> **EXERCISE**
Transcribe the data that follows precisely, omitting nothing.

* * * * * * * * *

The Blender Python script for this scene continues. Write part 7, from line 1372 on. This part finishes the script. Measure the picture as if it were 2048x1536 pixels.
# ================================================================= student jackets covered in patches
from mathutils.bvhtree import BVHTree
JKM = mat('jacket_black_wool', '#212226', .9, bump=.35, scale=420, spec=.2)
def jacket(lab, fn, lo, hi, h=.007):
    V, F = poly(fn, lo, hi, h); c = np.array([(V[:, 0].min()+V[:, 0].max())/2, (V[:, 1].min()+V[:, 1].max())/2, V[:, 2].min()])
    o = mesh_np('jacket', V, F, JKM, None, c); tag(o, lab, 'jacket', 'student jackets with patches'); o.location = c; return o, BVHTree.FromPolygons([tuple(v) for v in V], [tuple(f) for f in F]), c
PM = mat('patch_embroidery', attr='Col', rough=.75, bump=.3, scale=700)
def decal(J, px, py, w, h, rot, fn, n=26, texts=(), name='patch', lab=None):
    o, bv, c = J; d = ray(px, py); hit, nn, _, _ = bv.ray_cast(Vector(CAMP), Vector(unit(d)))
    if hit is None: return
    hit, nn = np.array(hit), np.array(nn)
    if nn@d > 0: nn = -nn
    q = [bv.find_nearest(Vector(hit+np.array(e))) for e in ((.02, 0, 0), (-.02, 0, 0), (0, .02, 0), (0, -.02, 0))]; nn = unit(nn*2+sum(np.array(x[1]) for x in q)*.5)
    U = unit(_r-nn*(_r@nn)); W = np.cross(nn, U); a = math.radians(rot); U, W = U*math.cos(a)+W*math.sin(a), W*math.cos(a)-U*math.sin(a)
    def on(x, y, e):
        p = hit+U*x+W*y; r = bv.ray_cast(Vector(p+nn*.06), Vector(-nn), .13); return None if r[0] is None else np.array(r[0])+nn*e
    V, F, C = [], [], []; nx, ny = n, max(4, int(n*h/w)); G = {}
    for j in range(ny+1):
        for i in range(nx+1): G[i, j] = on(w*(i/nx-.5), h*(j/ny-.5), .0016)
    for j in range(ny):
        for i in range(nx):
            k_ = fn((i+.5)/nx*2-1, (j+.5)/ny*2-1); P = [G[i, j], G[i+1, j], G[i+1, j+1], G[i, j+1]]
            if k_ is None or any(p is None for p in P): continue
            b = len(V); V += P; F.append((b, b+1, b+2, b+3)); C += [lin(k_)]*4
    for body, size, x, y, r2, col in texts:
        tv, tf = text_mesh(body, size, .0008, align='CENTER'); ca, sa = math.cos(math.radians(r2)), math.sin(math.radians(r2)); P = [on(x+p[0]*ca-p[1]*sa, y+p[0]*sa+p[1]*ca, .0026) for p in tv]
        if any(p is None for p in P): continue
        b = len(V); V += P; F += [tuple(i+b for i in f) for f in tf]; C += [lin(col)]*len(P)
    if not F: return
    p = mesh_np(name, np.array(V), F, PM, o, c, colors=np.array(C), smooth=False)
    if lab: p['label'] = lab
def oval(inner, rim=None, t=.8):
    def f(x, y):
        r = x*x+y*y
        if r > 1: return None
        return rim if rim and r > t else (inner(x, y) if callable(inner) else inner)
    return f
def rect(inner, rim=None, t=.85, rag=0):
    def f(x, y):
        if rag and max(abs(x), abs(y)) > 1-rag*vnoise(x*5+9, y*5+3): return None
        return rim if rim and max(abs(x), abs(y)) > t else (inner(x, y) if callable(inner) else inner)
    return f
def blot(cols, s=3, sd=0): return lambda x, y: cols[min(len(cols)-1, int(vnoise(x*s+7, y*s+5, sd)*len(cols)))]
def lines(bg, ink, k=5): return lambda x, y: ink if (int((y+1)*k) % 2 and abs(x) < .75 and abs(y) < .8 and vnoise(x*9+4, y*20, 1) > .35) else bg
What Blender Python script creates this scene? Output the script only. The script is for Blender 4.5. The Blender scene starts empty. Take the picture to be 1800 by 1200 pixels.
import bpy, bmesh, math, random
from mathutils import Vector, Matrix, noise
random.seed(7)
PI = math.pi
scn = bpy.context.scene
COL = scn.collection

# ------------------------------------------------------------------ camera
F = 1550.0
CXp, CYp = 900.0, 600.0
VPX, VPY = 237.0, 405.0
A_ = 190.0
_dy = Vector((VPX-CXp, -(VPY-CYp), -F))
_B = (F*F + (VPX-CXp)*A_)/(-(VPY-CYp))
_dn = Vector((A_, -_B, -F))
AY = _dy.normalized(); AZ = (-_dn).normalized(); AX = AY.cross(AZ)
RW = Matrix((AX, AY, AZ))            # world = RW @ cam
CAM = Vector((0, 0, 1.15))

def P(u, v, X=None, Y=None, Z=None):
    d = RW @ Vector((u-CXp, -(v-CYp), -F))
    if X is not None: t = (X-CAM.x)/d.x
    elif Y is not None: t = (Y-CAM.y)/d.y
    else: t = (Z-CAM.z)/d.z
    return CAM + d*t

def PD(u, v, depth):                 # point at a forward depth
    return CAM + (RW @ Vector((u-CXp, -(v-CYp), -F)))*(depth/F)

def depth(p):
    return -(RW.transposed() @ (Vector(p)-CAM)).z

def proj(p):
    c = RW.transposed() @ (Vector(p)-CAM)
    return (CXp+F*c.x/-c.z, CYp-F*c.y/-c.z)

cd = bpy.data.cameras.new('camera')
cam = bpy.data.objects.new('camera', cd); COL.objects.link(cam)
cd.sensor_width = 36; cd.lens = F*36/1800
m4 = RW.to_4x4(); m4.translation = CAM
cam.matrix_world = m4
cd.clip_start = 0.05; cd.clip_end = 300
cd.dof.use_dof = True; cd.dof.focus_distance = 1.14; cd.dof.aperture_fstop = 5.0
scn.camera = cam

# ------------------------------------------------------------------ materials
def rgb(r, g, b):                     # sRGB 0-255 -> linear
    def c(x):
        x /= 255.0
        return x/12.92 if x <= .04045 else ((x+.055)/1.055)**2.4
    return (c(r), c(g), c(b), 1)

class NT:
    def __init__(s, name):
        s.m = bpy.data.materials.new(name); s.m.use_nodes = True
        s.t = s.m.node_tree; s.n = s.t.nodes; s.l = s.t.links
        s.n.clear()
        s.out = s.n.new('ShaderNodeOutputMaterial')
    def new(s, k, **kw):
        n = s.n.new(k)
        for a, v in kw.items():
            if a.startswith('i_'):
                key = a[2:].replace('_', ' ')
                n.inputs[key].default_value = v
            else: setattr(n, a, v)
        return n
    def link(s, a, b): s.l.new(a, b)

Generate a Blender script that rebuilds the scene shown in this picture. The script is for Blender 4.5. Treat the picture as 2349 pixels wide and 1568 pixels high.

* * * * * * * * *

> **CORRECT RESULT**
The Blender Python script for this scene continues. Write part 7, from line 1372 on. This part finishes the script. Measure the picture as if it were 2048x1536 pixels.
# ================================================================= student jackets covered in patches
from mathutils.bvhtree import BVHTree
JKM = mat('jacket_black_wool', '#212226', .9, bump=.35, scale=420, spec=.2)
def jacket(lab, fn, lo, hi, h=.007):
    V, F = poly(fn, lo, hi, h); c = np.array([(V[:, 0].min()+V[:, 0].max())/2, (V[:, 1].min()+V[:, 1].max())/2, V[:, 2].min()])
    o = mesh_np('jacket', V, F, JKM, None, c); tag(o, lab, 'jacket', 'student jackets with patches'); o.location = c; return o, BVHTree.FromPolygons([tuple(v) for v in V], [tuple(f) for f in F]), c
PM = mat('patch_embroidery', attr='Col', rough=.75, bump=.3, scale=700)
def decal(J, px, py, w, h, rot, fn, n=26, texts=(), name='patch', lab=None):
    o, bv, c = J; d = ray(px, py); hit, nn, _, _ = bv.ray_cast(Vector(CAMP), Vector(unit(d)))
    if hit is None: return
    hit, nn = np.array(hit), np.array(nn)
    if nn@d > 0: nn = -nn
    q = [bv.find_nearest(Vector(hit+np.array(e))) for e in ((.02, 0, 0), (-.02, 0, 0), (0, .02, 0), (0, -.02, 0))]; nn = unit(nn*2+sum(np.array(x[1]) for x in q)*.5)
    U = unit(_r-nn*(_r@nn)); W = np.cross(nn, U); a = math.radians(rot); U, W = U*math.cos(a)+W*math.sin(a), W*math.cos(a)-U*math.sin(a)
    def on(x, y, e):
        p = hit+U*x+W*y; r = bv.ray_cast(Vector(p+nn*.06), Vector(-nn), .13); return None if r[0] is None else np.array(r[0])+nn*e
    V, F, C = [], [], []; nx, ny = n, max(4, int(n*h/w)); G = {}
    for j in range(ny+1):
        for i in range(nx+1): G[i, j] = on(w*(i/nx-.5), h*(j/ny-.5), .0016)
    for j in range(ny):
        for i in range(nx):
            k_ = fn((i+.5)/nx*2-1, (j+.5)/ny*2-1); P = [G[i, j], G[i+1, j], G[i+1, j+1], G[i, j+1]]
            if k_ is None or any(p is None for p in P): continue
            b = len(V); V += P; F.append((b, b+1, b+2, b+3)); C += [lin(k_)]*4
    for body, size, x, y, r2, col in texts:
        tv, tf = text_mesh(body, size, .0008, align='CENTER'); ca, sa = math.cos(math.radians(r2)), math.sin(math.radians(r2)); P = [on(x+p[0]*ca-p[1]*sa, y+p[0]*sa+p[1]*ca, .0026) for p in tv]
        if any(p is None for p in P): continue
        b = len(V); V += P; F += [tuple(i+b for i in f) for f in tf]; C += [lin(col)]*len(P)
    if not F: return
    p = mesh_np(name, np.array(V), F, PM, o, c, colors=np.array(C), smooth=False)
    if lab: p['label'] = lab
def oval(inner, rim=None, t=.8):
    def f(x, y):
        r = x*x+y*y
        if r > 1: return None
        return rim if rim and r > t else (inner(x, y) if callable(inner) else inner)
    return f
def rect(inner, rim=None, t=.85, rag=0):
    def f(x, y):
        if rag and max(abs(x), abs(y)) > 1-rag*vnoise(x*5+9, y*5+3): return None
        return rim if rim and max(abs(x), abs(y)) > t else (inner(x, y) if callable(inner) else inner)
    return f
def blot(cols, s=3, sd=0): return lambda x, y: cols[min(len(cols)-1, int(vnoise(x*s+7, y*s+5, sd)*len(cols)))]
def lines(bg, ink, k=5): return lambda x, y: ink if (int((y+1)*k) % 2 and abs(x) < .75 and abs(y) < .8 and vnoise(x*9+4, y*20, 1) > .35) else bg
What Blender Python script creates this scene? Output the script only. The script is for Blender 4.5. The Blender scene starts empty. Take the picture to be 1800 by 1200 pixels.
import bpy, bmesh, math, random
from mathutils import Vector, Matrix, noise
random.seed(7)
PI = math.pi
scn = bpy.context.scene
COL = scn.collection

# ------------------------------------------------------------------ camera
F = 1550.0
CXp, CYp = 900.0, 600.0
VPX, VPY = 237.0, 405.0
A_ = 190.0
_dy = Vector((VPX-CXp, -(VPY-CYp), -F))
_B = (F*F + (VPX-CXp)*A_)/(-(VPY-CYp))
_dn = Vector((A_, -_B, -F))
AY = _dy.normalized(); AZ = (-_dn).normalized(); AX = AY.cross(AZ)
RW = Matrix((AX, AY, AZ))            # world = RW @ cam
CAM = Vector((0, 0, 1.15))

def P(u, v, X=None, Y=None, Z=None):
    d = RW @ Vector((u-CXp, -(v-CYp), -F))
    if X is not None: t = (X-CAM.x)/d.x
    elif Y is not None: t = (Y-CAM.y)/d.y
    else: t = (Z-CAM.z)/d.z
    return CAM + d*t

def PD(u, v, depth):                 # point at a forward depth
    return CAM + (RW @ Vector((u-CXp, -(v-CYp), -F)))*(depth/F)

def depth(p):
    return -(RW.transposed() @ (Vector(p)-CAM)).z

def proj(p):
    c = RW.transposed() @ (Vector(p)-CAM)
    return (CXp+F*c.x/-c.z, CYp-F*c.y/-c.z)

cd = bpy.data.cameras.new('camera')
cam = bpy.data.objects.new('camera', cd); COL.objects.link(cam)
cd.sensor_width = 36; cd.lens = F*36/1800
m4 = RW.to_4x4(); m4.translation = CAM
cam.matrix_world = m4
cd.clip_start = 0.05; cd.clip_end = 300
cd.dof.use_dof = True; cd.dof.focus_distance = 1.14; cd.dof.aperture_fstop = 5.0
scn.camera = cam

# ------------------------------------------------------------------ materials
def rgb(r, g, b):                     # sRGB 0-255 -> linear
    def c(x):
        x /= 255.0
        return x/12.92 if x <= .04045 else ((x+.055)/1.055)**2.4
    return (c(r), c(g), c(b), 1)

class NT:
    def __init__(s, name):
        s.m = bpy.data.materials.new(name); s.m.use_nodes = True
        s.t = s.m.node_tree; s.n = s.t.nodes; s.l = s.t.links
        s.n.clear()
        s.out = s.n.new('ShaderNodeOutputMaterial')
    def new(s, k, **kw):
        n = s.n.new(k)
        for a, v in kw.items():
            if a.startswith('i_'):
                key = a[2:].replace('_', ' ')
                n.inputs[key].default_value = v
            else: setattr(n, a, v)
        return n
    def link(s, a, b): s.l.new(a, b)

Generate a Blender script that rebuilds the scene shown in this picture. The script is for Blender 4.5. Treat the picture as 2349 pixels wide and 1568 pixels high.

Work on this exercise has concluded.